Along with e-commerce and high profile startups, this move of the Government is likely to decide the course of traditional brick-and-mortar retailers who have long complained that these e-commerce marketplaces have made inroads into retail as well and, as such, the business of traditional retailers is being affected.

In addition, the e-marketplaces also get the support from billions of dollars which have found their way into the same in the form of venture capital. This move of the Government has put this foreign funding also at stake.

Marketplaces in question are in the form of websites that connect buyers to sellers offering services such as warehousing, logistics and payments (B2B e-commerce). It is to be noted that foreign investment is allowed in such firms but not in the firms engaged in retail.

An online marketplace is a type of e-commerce site where information about a product of service is provided by multiple third parties whereas transactions are processed by the marketplace operator.
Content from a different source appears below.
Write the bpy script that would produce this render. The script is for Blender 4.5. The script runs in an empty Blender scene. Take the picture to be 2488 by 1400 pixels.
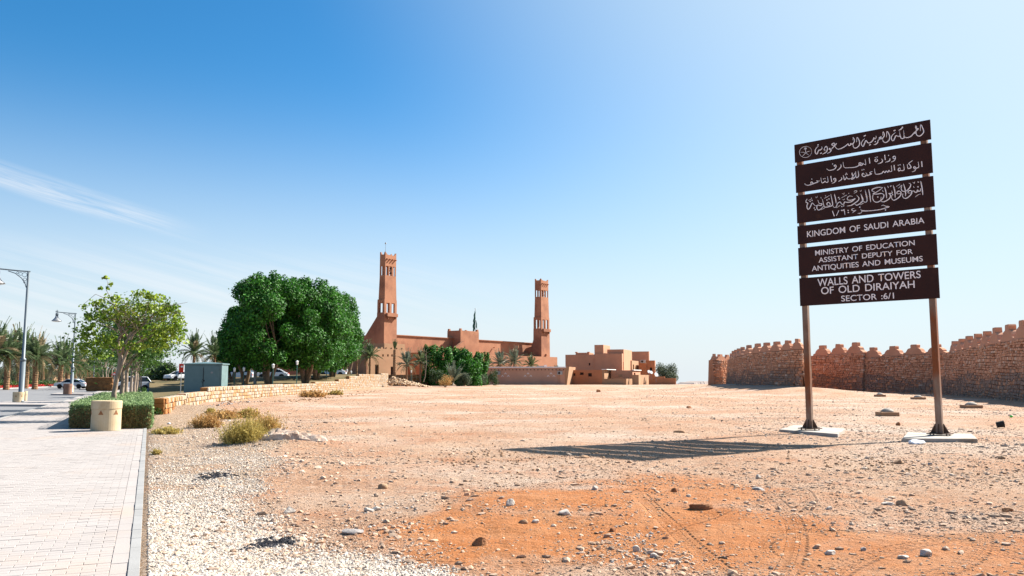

Online marketplaces are primary type of multichannel commerce.

The transactions are processed by the marketplace operator and, subsequent thereto, the delivery is effected by the participating retailers or wholesalers.

The ‘marketplace model’ precisely means that the e-commerce company does not own any inventory. They only connect buyers and sellers to transact with each other.[1]

Owing to a large number of retailers and wholesalers in the marketplace offering the same product to the customers, choice and quality of suppliers is wider, availability of the product is more and, it goes without saying that, the prices are more competitive as opposed to a vendor-specific online store.

Since 2014, marketplaces are abundant as customers are more inclined towards organized marketplaces. Difference lies, however, in the fact that some marketplaces provide a wide array of products and cater to the public in general whilst others are consumer-specific and deal with a specific segment of customers. [2]

Qua the functioning of these marketplaces, it should be understood that the discounts by the sellers on the websites are duly compensated back to them by the marketplace and, as such, it tends to be a profitable transaction for both the sellers and customers, in that, the customers are getting to purchase the product on a discounted price and the seller is able to cater to a larger consumer base.

The Industry Department would, inter alia, define as to what would be considered retail e-commerce (B2C) and wholesale trading (B2B) within the marketplace model.

Although, Indian Government is trying to carve out a distinction between the B2C and B2B e-commerce, there is no other country in the world which is doing the same.

Currently, there is no official definition of the marketplace model.